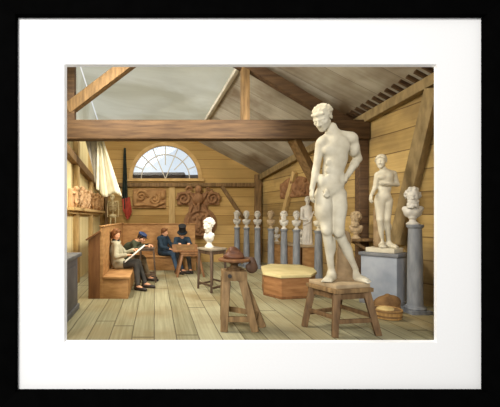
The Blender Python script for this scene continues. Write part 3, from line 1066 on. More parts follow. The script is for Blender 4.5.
# ================================================================== STATUES
SD = 5.05
def sp(px, py, dy=0.0): return P(px, py, SD + dy)
u = SD / FPX                                  # metres per measured pixel at the statue
t = thing('nude_statue', 'large cream nude male statue with hand on hip standing on the square stool', 'statue', (2.645, 5.04, SZ))
cs = np.mean(np.array(ST), 0)
PZ = SZ + .055
MB().prism([tuple(cs + (np.array(p) - cs) * .93) for p in ST], SZ, PZ).build('plinth', 'plaster_tan', t, bevel=.012)
s = Sdf()
E = s.ell
tilt = np.array(Euler((0, math.radians(-6), 0)).to_matrix())
E(sp(335.5, 154), (11.8 * u, 8.6 * u, 18 * u), tilt, k=.05)
E(sp(336, 143.5), (13 * u, 7.5 * u, 9 * u), tilt, k=.05)
E(sp(329.5, 149.5, -.055), (7.2 * u, 4.2 * u, 6 * u), tilt, k=.04)
E(sp(342.5, 147.5, -.055), (7.6 * u, 4.2 * u, 6 * u), tilt, k=.04)
E(sp(333, 170, .0), (10.2 * u, 8 * u, 15 * u), k=.05)
for yy in (163, 170, 178):
    for q in (-1, 1):
        E(sp(331.5 + q * 3.2, yy, -.082), (3.0 * u, 1.3 * u, 3.2 * u), k=.025)
E(sp(330.5, 187, .01), (12.2 * u, 9.5 * u, 11 * u), k=.05)
E(sp(324, 192, .09), (7 * u, 6 * u, 8 * u), k=.04)
E(sp(336, 191, .10), (7 * u, 6 * u, 8 * u), k=.04)
E(sp(321, 181, -.02), (3.5 * u, 5 * u, 7 * u), k=.04)
E(sp(341, 180, -.02), (3.5 * u, 5 * u, 7 * u), k=.04)
s.cap(sp(331, 128, .05), sp(334, 139, .02), 5.6 * u, 6.4 * u, k=.05)
s.cap(sp(331, 134, .05), sp(323.5, 140, .02), 3.4 * u, 4.5 * u, k=.05)
s.cap(sp(333, 133, .05), sp(350, 137, .03), 4.0 * u, 5.0 * u, k=.05)
E(sp(321.5, 142.5, 0), 5.0 * u, k=.04); E(sp(351, 139, .02), 6.0 * u, k=.04)
# arm hanging on the left
s.cap(sp(320, 145, .0), sp(316.2, 169, .05), 4.4 * u, 3.4 * u, k=.03)
s.cap(sp(316.2, 169, .05), sp(312, 189, -.03), 3.6 * u, 2.4 * u, k=.02)
E(sp(315.5, 174, .03), (3.6 * u, 3.9 * u, 6 * u), k=.02)
add_hand(s, sp(312, 189.5, -.03), (-.12, -.15, -1), (.9, .1, 0), .215, -1, .45)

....

### Exercise requirements
Reproduce all of the material above word for word. Omit the pictures.

### Answer to this task
The Blender Python script for this scene continues. Write part 3, from line 1066 on. More parts follow. The script is for Blender 4.5.
# ================================================================== STATUES
SD = 5.05
def sp(px, py, dy=0.0): return P(px, py, SD + dy)
u = SD / FPX                                  # metres per measured pixel at the statue
t = thing('nude_statue', 'large cream nude male statue with hand on hip standing on the square stool', 'statue', (2.645, 5.04, SZ))
cs = np.mean(np.array(ST), 0)
PZ = SZ + .055
MB().prism([tuple(cs + (np.array(p) - cs) * .93) for p in ST], SZ, PZ).build('plinth', 'plaster_tan', t, bevel=.012)
s = Sdf()
E = s.ell
tilt = np.array(Euler((0, math.radians(-6), 0)).to_matrix())
E(sp(335.5, 154), (11.8 * u, 8.6 * u, 18 * u), tilt, k=.05)
E(sp(336, 143.5), (13 * u, 7.5 * u, 9 * u), tilt, k=.05)
E(sp(329.5, 149.5, -.055), (7.2 * u, 4.2 * u, 6 * u), tilt, k=.04)
E(sp(342.5, 147.5, -.055), (7.6 * u, 4.2 * u, 6 * u), tilt, k=.04)
E(sp(333, 170, .0), (10.2 * u, 8 * u, 15 * u), k=.05)
for yy in (163, 170, 178):
    for q in (-1, 1):
        E(sp(331.5 + q * 3.2, yy, -.082), (3.0 * u, 1.3 * u, 3.2 * u), k=.025)
E(sp(330.5, 187, .01), (12.2 * u, 9.5 * u, 11 * u), k=.05)
E(sp(324, 192, .09), (7 * u, 6 * u, 8 * u), k=.04)
E(sp(336, 191, .10), (7 * u, 6 * u, 8 * u), k=.04)
E(sp(321, 181, -.02), (3.5 * u, 5 * u, 7 * u), k=.04)
E(sp(341, 180, -.02), (3.5 * u, 5 * u, 7 * u), k=.04)
s.cap(sp(331, 128, .05), sp(334, 139, .02), 5.6 * u, 6.4 * u, k=.05)
s.cap(sp(331, 134, .05), sp(323.5, 140, .02), 3.4 * u, 4.5 * u, k=.05)
s.cap(sp(333, 133, .05), sp(350, 137, .03), 4.0 * u, 5.0 * u, k=.05)
E(sp(321.5, 142.5, 0), 5.0 * u, k=.04); E(sp(351, 139, .02), 6.0 * u, k=.04)
# arm hanging on the left
s.cap(sp(320, 145, .0), sp(316.2, 169, .05), 4.4 * u, 3.4 * u, k=.03)
s.cap(sp(316.2, 169, .05), sp(312, 189, -.03), 3.6 * u, 2.4 * u, k=.02)
E(sp(315.5, 174, .03), (3.6 * u, 3.9 * u, 6 * u), k=.02)
add_hand(s, sp(312, 189.5, -.03), (-.12, -.15, -1), (.9, .1, 0), .215, -1, .45)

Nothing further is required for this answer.